Who's Making Noise at Love?

Loudest flights aren't commercial airliners, says research that could recast Wright amendment debate.


May 3--The 10 loudest planes that flew into Dallas Love Field in March were not the commercial jetliners flown by American and Southwest airlines. They were cargo planes, business jets and sports team charters, according to the city's aviation department research obtained by The Dallas Morning News.

General aviation and cargo flights, with older engines and far fewer noise restrictions, make up about two-thirds of Love's total flights. That puts the noise debate -- and the tussle over the Wright amendment -- in a new light.

Wright amendment backers have made noise the central focus of their campaign, through television ads, direct mailings and door-to-door canvassing.

Any changes to the 26-year-old law that restricts long-haul flights from Love would bring more planes and more noise to neighborhoods, they contend.

"We just don't want Love Field to get any bigger and bring more large jets in there," said Jay Pritchard, executive director of Stop-and-Think, funded by American Airlines Inc. to get residents to oppose changes to the Wright amendment.

But pro-repeal forces say more commercial flights would actually make Love Field quieter by pushing out louder business jets and cargo planes -- an assertion backed by the airport's staff. Theoretically, they say, the business jets would seek less congested airports so they wouldn't have to compete with commercial schedules.

"It's consistent with what we've thought all along, that the general aviation planes are to blame for most of the noise," said Anthony Page of Friends of Love Field, a pro-repeal group.

Stop-and-Think, which received $1 million from Fort Worth-based American, is set to hold a news conference today on noise.

According to the city's rankings, some of the planes flown by the group's sponsor are among the 20 loudest during takeoff.
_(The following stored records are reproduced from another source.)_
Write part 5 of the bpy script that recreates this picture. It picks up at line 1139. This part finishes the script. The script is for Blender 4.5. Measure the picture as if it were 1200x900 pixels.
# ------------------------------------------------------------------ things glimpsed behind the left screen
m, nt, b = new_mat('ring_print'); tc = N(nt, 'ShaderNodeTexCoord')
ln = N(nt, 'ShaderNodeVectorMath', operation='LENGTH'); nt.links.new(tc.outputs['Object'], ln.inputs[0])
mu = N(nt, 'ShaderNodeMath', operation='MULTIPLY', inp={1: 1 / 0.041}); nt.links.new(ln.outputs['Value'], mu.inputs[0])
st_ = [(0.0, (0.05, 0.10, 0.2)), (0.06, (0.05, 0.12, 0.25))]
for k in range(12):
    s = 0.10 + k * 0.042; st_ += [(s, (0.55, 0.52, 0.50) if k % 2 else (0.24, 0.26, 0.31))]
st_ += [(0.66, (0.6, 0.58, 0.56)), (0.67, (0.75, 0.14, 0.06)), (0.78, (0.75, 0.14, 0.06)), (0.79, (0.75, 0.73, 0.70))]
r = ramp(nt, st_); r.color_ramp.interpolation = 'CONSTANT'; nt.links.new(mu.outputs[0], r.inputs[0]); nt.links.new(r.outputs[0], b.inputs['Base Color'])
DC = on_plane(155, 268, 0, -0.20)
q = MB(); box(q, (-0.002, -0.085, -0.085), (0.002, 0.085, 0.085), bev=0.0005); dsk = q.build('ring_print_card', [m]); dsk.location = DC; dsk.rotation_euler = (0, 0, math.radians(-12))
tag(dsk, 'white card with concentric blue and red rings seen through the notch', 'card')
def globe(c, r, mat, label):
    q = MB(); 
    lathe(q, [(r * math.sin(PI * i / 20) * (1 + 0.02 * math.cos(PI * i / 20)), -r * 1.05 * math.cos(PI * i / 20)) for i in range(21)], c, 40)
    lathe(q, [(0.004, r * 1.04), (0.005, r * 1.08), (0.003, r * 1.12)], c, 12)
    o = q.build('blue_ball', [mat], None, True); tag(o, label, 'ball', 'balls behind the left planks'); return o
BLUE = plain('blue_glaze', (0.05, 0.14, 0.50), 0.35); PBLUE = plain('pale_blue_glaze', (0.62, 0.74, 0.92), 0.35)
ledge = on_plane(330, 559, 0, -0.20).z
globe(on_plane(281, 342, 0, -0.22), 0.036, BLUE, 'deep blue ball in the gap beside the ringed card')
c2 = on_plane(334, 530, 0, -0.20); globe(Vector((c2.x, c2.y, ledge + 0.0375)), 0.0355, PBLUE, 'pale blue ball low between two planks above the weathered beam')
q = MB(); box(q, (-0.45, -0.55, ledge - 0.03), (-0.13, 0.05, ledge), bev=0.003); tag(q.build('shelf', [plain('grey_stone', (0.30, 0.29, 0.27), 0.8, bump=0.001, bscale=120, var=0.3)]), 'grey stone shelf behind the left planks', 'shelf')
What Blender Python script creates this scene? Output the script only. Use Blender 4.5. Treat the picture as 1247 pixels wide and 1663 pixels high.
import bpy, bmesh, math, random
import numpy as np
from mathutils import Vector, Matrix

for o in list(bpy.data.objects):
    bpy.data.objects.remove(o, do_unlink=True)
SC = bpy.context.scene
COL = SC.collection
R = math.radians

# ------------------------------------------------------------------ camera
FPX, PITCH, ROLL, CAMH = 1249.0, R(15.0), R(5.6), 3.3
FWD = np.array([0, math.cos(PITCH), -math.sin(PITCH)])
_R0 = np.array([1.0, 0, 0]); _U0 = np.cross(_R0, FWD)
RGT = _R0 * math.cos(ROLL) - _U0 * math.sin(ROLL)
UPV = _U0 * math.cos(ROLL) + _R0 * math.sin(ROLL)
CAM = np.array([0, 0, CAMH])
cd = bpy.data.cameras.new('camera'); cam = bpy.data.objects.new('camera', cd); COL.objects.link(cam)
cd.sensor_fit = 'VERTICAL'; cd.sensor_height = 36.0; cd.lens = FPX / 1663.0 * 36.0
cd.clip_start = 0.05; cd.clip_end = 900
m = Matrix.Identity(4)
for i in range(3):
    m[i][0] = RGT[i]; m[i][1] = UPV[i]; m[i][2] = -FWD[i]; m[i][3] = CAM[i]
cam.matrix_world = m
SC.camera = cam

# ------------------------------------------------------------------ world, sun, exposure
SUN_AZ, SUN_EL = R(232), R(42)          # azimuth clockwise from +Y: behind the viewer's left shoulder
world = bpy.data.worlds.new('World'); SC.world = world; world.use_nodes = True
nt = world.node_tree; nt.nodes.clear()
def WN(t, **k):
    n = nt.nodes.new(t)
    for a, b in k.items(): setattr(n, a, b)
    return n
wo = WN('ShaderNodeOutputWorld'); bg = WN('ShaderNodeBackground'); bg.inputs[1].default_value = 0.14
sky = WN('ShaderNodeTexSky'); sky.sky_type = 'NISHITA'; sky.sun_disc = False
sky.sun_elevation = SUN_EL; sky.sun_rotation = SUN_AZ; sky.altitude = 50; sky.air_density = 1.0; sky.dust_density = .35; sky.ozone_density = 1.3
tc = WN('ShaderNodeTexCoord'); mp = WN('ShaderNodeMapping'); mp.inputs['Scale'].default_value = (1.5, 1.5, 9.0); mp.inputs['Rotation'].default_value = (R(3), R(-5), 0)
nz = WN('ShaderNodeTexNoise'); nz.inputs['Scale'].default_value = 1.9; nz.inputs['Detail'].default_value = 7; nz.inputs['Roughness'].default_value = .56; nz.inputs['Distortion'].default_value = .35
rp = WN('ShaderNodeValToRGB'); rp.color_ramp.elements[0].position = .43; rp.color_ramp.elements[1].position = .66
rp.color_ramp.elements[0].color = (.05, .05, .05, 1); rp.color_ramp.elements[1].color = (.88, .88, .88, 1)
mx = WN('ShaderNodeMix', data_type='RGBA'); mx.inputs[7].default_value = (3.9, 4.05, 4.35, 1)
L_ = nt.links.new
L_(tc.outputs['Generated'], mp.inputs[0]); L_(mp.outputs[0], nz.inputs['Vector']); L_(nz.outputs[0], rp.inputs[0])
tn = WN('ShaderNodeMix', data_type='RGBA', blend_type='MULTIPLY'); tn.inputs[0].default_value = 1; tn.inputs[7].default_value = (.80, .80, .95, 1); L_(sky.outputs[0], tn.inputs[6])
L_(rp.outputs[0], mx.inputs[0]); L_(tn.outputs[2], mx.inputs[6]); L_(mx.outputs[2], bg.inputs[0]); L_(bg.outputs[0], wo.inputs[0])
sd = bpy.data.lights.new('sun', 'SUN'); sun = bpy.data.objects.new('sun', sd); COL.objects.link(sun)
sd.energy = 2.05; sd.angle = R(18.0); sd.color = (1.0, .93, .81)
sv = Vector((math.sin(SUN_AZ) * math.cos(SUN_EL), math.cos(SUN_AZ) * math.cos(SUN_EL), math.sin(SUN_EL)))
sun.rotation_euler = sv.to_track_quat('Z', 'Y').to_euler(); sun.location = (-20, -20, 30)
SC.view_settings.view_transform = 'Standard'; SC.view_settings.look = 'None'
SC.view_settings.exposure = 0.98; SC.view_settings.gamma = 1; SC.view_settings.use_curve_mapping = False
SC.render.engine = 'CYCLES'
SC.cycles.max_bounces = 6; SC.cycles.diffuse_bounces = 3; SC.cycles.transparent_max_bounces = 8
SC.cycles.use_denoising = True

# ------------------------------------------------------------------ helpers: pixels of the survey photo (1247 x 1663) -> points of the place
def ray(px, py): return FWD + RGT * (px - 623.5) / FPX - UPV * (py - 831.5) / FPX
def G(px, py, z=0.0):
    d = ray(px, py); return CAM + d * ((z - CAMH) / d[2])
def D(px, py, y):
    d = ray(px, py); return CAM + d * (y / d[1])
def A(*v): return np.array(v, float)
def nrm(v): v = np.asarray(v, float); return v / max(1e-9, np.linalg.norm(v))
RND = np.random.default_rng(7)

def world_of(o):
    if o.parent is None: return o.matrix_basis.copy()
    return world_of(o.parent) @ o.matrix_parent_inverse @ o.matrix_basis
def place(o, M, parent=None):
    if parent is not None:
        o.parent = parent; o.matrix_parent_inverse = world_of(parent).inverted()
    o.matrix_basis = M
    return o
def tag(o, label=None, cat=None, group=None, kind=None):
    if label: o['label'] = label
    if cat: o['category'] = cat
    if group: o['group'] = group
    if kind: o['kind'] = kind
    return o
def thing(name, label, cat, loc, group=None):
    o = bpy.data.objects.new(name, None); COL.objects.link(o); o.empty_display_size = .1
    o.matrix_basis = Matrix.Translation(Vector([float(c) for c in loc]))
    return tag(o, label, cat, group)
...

"We realize our planes make noise, and that's in no way beneficial to the neighborhoods around Love," said American spokesman Tim Wagner.

If neighbors realize the trade-off of more noise resulting from more passenger flights at Love, they'll reconsider Southwest's campaign to repeal the Wright law, he said. "They're hearing it 100 times a day, and what would the impact be if it were 300 or 400 times a day?"

Southwest's 120 flights a day dominate Love's passenger side, while American is flying seven MD-80 flights a day split between St. Louis and Kansas City. American also flies quieter regional jets, as does Continental Airlines Inc., the third commercial passenger airline at Love.

Southwest's older planes, Boeing 737-300s, rank No. 11 in terms of approach noise. American's MD-80s come in at No. 22, by the same measure, but are louder than any Southwest aircraft on takeoff.

There are some caveats on the city's noisy-plane list. It measures only the takeoff sound of the engines measured by federal regulators at a distance of one-eighth of a mile from the end of a runway. And it measures approach noise only between 1,000 and 2,000 feet, though the measurement can vary slightly.

The city's list also doesn't account for Southwest's planes that have noise-reducing winglets, and it also may not reflect some modifications to engines.

Most important, it doesn't show how far the loud noise from some jets extends from the airport. According to Boeing Co. and Love Field's own noise research, American's jets have a noise footprint -- the area where noise is heard -- twice as large as newer Southwest planes. That means American planes are heard longer and farther from the airport.